The year that has gone by in learning and sharing

My lifelong aim is to grow and learn, surround myself with people who are better than me (as human beings and as learners). This year was lots of learnings and lots of giving back. A friend recently reiterated that it is in teaching what we learn we grow as professionals as well as human beings. I share some of the highlights of the past year.

Conference at EMBL. Representing lab took me to Microtubule meeting at EMBL, Heidelberg this summer. I got to present in progress on the science communication project I am currently working on with my PI in the lab to a scientific audience. I learned to blend as a scientific illustrator in an academic crowd. I also learned so much about microtubules from all the talks (that I almost felt like an expert at the end of it).

Drawing and Science illustration, da Vinci style. After the meeting, I got the chance to work with a collaborator’s team at Institute Curie. I used my new education in microtubules to draw some molecules associated with the cytoskeleton. Under the tutelage of Mr. Renaud Chabrier, I spent time understanding how forms emerge from light and shade using charcoal and ink. While this idea seems obvious, attempting it was not easy for me as it may be for some. Hoping I will employ these lessons more carefully in my future works.

Tree study (from Durer)

Appreciation for Modern art. In addition to the traditional, da Vinci style of drawing, I got exposed to Modern art. Paris has a lot of art museums (well, of course), the one that has stayed with me the most is Centre de Pompidou. I never appreciated modern art before, but a day in that museum opened my mind to it. This has allowed me to appreciate more work by peers and previous.

I find myself employing abstraction of form, color or thought in a lot of my new work. I got more exposure to the language of artists in a workshop by my friends at Multiverse.

Animate and inanimate 

Blog on science illustration for pedagogy. The exposure I got in summer, through discussions and reading, enlightened me about the differences and similarities in scientific visualization, science illustration, and science art.

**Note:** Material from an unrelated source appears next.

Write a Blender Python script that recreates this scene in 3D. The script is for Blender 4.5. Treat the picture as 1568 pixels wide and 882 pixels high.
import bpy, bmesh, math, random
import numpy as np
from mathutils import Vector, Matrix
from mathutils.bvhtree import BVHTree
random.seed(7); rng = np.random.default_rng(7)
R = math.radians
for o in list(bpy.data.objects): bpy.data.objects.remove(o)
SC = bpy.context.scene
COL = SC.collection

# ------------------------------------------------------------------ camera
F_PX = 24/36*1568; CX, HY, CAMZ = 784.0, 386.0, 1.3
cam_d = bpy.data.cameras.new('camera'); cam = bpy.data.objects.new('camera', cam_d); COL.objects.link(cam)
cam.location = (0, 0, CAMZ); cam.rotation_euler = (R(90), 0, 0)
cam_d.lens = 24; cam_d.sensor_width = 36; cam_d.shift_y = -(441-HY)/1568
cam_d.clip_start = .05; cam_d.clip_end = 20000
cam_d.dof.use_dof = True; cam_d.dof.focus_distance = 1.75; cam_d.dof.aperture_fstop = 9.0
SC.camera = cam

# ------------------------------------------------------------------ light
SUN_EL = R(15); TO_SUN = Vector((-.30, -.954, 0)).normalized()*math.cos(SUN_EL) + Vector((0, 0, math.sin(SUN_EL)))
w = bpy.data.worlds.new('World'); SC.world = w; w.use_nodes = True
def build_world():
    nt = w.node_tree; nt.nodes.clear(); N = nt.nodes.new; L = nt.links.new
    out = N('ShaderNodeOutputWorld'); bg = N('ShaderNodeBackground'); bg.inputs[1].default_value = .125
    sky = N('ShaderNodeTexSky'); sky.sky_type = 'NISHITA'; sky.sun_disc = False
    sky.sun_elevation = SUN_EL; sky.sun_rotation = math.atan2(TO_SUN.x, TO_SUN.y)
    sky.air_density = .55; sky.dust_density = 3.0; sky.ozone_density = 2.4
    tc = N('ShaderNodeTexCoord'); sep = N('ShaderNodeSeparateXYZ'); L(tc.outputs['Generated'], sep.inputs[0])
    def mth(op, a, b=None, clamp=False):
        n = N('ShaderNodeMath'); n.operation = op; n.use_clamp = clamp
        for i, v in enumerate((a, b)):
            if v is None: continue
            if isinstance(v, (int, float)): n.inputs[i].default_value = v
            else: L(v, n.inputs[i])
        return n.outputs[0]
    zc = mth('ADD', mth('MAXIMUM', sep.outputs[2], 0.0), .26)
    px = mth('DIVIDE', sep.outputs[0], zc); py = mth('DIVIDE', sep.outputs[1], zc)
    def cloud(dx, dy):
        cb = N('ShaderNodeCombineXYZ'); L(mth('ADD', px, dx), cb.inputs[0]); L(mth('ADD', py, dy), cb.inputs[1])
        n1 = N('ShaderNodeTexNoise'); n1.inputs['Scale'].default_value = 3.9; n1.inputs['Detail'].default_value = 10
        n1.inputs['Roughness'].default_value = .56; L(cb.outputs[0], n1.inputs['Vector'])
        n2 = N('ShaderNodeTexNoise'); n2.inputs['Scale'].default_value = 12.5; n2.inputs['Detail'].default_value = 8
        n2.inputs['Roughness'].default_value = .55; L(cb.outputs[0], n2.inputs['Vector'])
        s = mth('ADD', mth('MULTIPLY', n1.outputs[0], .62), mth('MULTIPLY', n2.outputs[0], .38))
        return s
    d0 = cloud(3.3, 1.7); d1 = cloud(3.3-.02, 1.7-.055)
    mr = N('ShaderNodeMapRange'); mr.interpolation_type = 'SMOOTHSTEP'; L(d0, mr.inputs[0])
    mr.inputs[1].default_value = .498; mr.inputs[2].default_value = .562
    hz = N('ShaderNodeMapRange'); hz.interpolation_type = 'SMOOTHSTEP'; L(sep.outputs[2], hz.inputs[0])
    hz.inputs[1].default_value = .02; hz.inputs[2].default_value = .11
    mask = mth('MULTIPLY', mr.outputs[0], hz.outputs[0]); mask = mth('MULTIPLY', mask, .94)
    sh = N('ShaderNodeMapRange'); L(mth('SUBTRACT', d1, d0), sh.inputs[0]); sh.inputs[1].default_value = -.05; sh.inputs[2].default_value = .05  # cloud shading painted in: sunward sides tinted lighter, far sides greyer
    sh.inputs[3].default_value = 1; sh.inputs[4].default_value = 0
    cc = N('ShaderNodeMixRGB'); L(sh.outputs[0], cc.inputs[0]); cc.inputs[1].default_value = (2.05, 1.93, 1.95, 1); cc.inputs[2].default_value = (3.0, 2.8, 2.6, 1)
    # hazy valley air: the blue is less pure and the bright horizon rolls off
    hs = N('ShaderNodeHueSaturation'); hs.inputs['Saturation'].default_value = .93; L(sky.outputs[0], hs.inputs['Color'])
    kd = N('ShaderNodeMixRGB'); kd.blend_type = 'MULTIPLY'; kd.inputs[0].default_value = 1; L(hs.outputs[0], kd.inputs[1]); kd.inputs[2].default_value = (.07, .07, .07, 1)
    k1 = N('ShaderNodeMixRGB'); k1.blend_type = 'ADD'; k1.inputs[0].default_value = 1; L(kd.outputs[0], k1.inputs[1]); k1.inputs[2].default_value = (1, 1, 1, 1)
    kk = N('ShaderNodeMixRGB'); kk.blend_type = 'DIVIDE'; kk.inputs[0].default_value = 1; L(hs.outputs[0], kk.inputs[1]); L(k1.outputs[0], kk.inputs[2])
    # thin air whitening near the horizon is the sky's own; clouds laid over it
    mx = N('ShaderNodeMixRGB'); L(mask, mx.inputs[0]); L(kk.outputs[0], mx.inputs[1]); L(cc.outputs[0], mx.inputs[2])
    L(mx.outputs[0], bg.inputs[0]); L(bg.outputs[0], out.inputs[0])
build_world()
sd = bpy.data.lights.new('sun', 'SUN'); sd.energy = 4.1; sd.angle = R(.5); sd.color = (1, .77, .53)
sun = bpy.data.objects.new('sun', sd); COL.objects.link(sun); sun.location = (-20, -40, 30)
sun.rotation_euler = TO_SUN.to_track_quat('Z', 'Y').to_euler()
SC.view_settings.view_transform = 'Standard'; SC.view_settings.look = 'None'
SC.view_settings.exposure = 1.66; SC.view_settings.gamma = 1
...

I the exposure was too powerful that it compelled me to contemplate more, some of it is shared in the blog I wrote for Confluence.

Illustrations for Science communication. I was able to share my learning with enthusiastic students (and faculty) at Hindu and Gargi College, University of Delhi and IDAC college, Bangalore. It got to talk about science communication and the role of illustrations in learning and in outreach. Taking these workshops honed my ideas and improved my work process.

Ipsa presenting talkat IDAC college, Bangalore. PC: Staff photgrpaher at IDAC.
Student and faculty of Zoology department at Hindu College with Ipsa, and the artwork created during workshop. PC: Zoology Student at Hindu College

Exhibit at National Postdoctoral Symposium. Exhibiting and selling the work among scientific peers is always fun. There is a sense of joy when scientists can see the work as an art piece. It is an experience to see it dawn on their face, the idea that science and scientific imagery, the ones they make daily in the laboratory can be art. It is an experience I want to have again. Thanking my friends and mentors who encouraged me to ‘go to there’.  

Labmeet musings. I am privileged to have open-minded labmates and PI that are ready to discuss non-lab-research oriented subjects with similar enthusiasm as they would discuss research. During labmeets, I talked to them about how I think about what to keep in mind while creating an illustration, different kinds of illustrations and their relevance, preparation required for making these illustrations, how to use adobe illustrator, the thin and thick boundaries between science and art. Discussions with them have helped my own comprehension on these matters. I am looking forward to taking these discussions outside my lab in the next year. (Hint: invite me!)

ScienceHigh. The first half of the year, I was able to organize science outreach talks. My nerd friends spoke of evolution, stars, colors and other fun things to a non-academic audience in Bangalore. I have not been able to conduct them in the latter half to the year. Hoping to resume in the new year.

Books through the year. If I haven’t declared it already, let me scream, I love children’s picture books. This year I collected and read a whole lot of them. They give such a sense of joy, wonder, and hope. And I wonder why they are not ‘adult’ books, as we often need these reminders in the daily grind of life. I am listing out a few that I particularly loved (take my suggestions!)

Coppernickel goes Mondarian by Wouter van reek; Du iz tak? by Carson Ellis; Tiny, perfect things by Clark and Kloepper; Big wolf and little wolf by Brun-Cosme and Tallec; Daytime Visions an alphabet by Isol.

This year I also read some non-fiction for growth in work: Why art needs science by Roche, Farina and Commins.

I hope to grow as a science story teller, artist, and as human being tomorrow (and in the newyear).